Output all of the entries below precisely as written.

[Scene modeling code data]
+ + + +
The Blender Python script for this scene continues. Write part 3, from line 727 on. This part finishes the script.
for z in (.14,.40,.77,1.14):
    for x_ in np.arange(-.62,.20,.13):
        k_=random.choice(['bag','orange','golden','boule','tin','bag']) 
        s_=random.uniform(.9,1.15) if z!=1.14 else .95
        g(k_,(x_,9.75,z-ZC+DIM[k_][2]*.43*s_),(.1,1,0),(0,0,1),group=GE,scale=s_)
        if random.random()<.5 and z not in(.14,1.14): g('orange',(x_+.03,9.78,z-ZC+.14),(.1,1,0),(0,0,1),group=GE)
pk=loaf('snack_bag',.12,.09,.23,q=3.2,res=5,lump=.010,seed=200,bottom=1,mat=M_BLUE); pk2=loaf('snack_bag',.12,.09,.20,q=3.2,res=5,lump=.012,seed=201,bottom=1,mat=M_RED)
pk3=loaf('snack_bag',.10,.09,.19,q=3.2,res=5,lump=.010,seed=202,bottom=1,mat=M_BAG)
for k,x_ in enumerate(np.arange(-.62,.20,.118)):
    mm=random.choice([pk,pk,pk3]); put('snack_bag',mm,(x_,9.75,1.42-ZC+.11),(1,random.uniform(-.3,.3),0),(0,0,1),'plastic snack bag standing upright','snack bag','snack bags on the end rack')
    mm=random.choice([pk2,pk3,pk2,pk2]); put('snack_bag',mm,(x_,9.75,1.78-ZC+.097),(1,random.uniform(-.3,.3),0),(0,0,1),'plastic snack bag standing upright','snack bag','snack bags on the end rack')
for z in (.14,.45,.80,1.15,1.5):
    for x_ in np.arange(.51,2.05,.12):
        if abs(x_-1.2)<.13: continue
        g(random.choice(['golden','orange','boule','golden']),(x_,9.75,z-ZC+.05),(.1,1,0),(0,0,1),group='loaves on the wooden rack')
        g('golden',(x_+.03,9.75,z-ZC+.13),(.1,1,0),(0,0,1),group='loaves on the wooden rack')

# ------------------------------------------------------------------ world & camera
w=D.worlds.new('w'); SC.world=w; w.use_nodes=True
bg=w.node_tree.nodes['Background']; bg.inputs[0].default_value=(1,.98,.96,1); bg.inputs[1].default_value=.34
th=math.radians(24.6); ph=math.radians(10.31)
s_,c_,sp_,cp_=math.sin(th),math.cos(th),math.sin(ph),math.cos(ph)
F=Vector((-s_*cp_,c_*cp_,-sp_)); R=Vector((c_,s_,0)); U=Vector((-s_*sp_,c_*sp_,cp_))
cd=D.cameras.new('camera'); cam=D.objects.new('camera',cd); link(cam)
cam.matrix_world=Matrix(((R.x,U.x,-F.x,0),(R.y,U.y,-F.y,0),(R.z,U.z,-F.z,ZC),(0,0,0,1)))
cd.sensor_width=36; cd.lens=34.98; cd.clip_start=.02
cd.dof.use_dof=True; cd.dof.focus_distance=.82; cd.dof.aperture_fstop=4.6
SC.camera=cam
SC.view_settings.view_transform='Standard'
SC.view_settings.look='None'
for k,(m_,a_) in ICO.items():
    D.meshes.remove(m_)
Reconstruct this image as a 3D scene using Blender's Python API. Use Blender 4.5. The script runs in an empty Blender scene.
+ + + +
> _SOLUTION TO THE EXERCISE_
The Blender Python script for this scene continues. Write part 3, from line 727 on. This part finishes the script.
for z in (.14,.40,.77,1.14):
    for x_ in np.arange(-.62,.20,.13):
        k_=random.choice(['bag','orange','golden','boule','tin','bag']) 
        s_=random.uniform(.9,1.15) if z!=1.14 else .95
        g(k_,(x_,9.75,z-ZC+DIM[k_][2]*.43*s_),(.1,1,0),(0,0,1),group=GE,scale=s_)
        if random.random()<.5 and z not in(.14,1.14): g('orange',(x_+.03,9.78,z-ZC+.14),(.1,1,0),(0,0,1),group=GE)
pk=loaf('snack_bag',.12,.09,.23,q=3.2,res=5,lump=.010,seed=200,bottom=1,mat=M_BLUE); pk2=loaf('snack_bag',.12,.09,.20,q=3.2,res=5,lump=.012,seed=201,bottom=1,mat=M_RED)
pk3=loaf('snack_bag',.10,.09,.19,q=3.2,res=5,lump=.010,seed=202,bottom=1,mat=M_BAG)
for k,x_ in enumerate(np.arange(-.62,.20,.118)):
    mm=random.choice([pk,pk,pk3]); put('snack_bag',mm,(x_,9.75,1.42-ZC+.11),(1,random.uniform(-.3,.3),0),(0,0,1),'plastic snack bag standing upright','snack bag','snack bags on the end rack')
    mm=random.choice([pk2,pk3,pk2,pk2]); put('snack_bag',mm,(x_,9.75,1.78-ZC+.097),(1,random.uniform(-.3,.3),0),(0,0,1),'plastic snack bag standing upright','snack bag','snack bags on the end rack')
for z in (.14,.45,.80,1.15,1.5):
    for x_ in np.arange(.51,2.05,.12):
        if abs(x_-1.2)<.13: continue
        g(random.choice(['golden','orange','boule','golden']),(x_,9.75,z-ZC+.05),(.1,1,0),(0,0,1),group='loaves on the wooden rack')
        g('golden',(x_+.03,9.75,z-ZC+.13),(.1,1,0),(0,0,1),group='loaves on the wooden rack')

# ------------------------------------------------------------------ world & camera
w=D.worlds.new('w'); SC.world=w; w.use_nodes=True
bg=w.node_tree.nodes['Background']; bg.inputs[0].default_value=(1,.98,.96,1); bg.inputs[1].default_value=.34
th=math.radians(24.6); ph=math.radians(10.31)
s_,c_,sp_,cp_=math.sin(th),math.cos(th),math.sin(ph),math.cos(ph)
F=Vector((-s_*cp_,c_*cp_,-sp_)); R=Vector((c_,s_,0)); U=Vector((-s_*sp_,c_*sp_,cp_))
cd=D.cameras.new('camera'); cam=D.objects.new('camera',cd); link(cam)
cam.matrix_world=Matrix(((R.x,U.x,-F.x,0),(R.y,U.y,-F.y,0),(R.z,U.z,-F.z,ZC),(0,0,0,1)))
cd.sensor_width=36; cd.lens=34.98; cd.clip_start=.02
cd.dof.use_dof=True; cd.dof.focus_distance=.82; cd.dof.aperture_fstop=4.6
SC.camera=cam
SC.view_settings.view_transform='Standard'
SC.view_settings.look='None'
for k,(m_,a_) in ICO.items():
    D.meshes.remove(m_)
Reconstruct this image as a 3D scene using Blender's Python API. Use Blender 4.5. The script runs in an empty Blender scene.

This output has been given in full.